■ THE EXERCISE:
Starting with the first line of the data that follows, transcribe every line verbatim until the line containing "return m, nt, b" has been transcribed.

■ DATASET SECTION:
□ □ □ □ □

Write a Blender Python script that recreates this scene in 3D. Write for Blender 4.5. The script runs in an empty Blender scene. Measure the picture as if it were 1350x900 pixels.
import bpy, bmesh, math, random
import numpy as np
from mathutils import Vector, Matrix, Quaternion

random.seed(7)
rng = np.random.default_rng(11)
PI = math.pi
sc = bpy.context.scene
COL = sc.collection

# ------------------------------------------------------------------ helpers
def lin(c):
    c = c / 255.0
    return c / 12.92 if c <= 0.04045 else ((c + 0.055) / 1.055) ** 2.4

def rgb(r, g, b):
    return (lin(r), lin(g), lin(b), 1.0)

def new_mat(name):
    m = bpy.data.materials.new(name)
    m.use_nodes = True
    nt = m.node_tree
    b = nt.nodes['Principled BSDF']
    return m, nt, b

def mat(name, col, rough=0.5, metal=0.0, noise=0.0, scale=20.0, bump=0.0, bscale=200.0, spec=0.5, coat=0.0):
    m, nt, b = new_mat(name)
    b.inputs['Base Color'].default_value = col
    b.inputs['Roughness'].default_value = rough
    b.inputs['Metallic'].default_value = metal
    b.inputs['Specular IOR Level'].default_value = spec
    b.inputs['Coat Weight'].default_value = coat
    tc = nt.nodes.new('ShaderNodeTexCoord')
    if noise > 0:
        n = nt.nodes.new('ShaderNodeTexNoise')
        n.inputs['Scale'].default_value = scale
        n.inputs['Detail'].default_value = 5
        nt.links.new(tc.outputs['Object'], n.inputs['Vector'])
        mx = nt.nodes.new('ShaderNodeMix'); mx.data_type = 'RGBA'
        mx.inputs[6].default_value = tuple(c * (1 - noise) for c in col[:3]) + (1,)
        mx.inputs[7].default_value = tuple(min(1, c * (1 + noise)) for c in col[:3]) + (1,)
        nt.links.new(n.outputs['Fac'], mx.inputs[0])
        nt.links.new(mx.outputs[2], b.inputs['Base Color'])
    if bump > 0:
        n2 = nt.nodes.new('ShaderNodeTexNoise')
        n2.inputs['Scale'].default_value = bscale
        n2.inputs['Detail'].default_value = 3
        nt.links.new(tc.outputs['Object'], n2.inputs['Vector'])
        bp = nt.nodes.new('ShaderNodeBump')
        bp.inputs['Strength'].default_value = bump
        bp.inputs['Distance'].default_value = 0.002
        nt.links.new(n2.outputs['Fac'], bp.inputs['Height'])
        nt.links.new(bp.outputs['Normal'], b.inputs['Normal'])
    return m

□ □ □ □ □

■ EXERCISE ANSWER:
Write a Blender Python script that recreates this scene in 3D. Write for Blender 4.5. The script runs in an empty Blender scene. Measure the picture as if it were 1350x900 pixels.
import bpy, bmesh, math, random
import numpy as np
from mathutils import Vector, Matrix, Quaternion

random.seed(7)
rng = np.random.default_rng(11)
PI = math.pi
sc = bpy.context.scene
COL = sc.collection

# ------------------------------------------------------------------ helpers
def lin(c):
    c = c / 255.0
    return c / 12.92 if c <= 0.04045 else ((c + 0.055) / 1.055) ** 2.4

def rgb(r, g, b):
    return (lin(r), lin(g), lin(b), 1.0)

def new_mat(name):
    m = bpy.data.materials.new(name)
    m.use_nodes = True
    nt = m.node_tree
    b = nt.nodes['Principled BSDF']
    return m, nt, b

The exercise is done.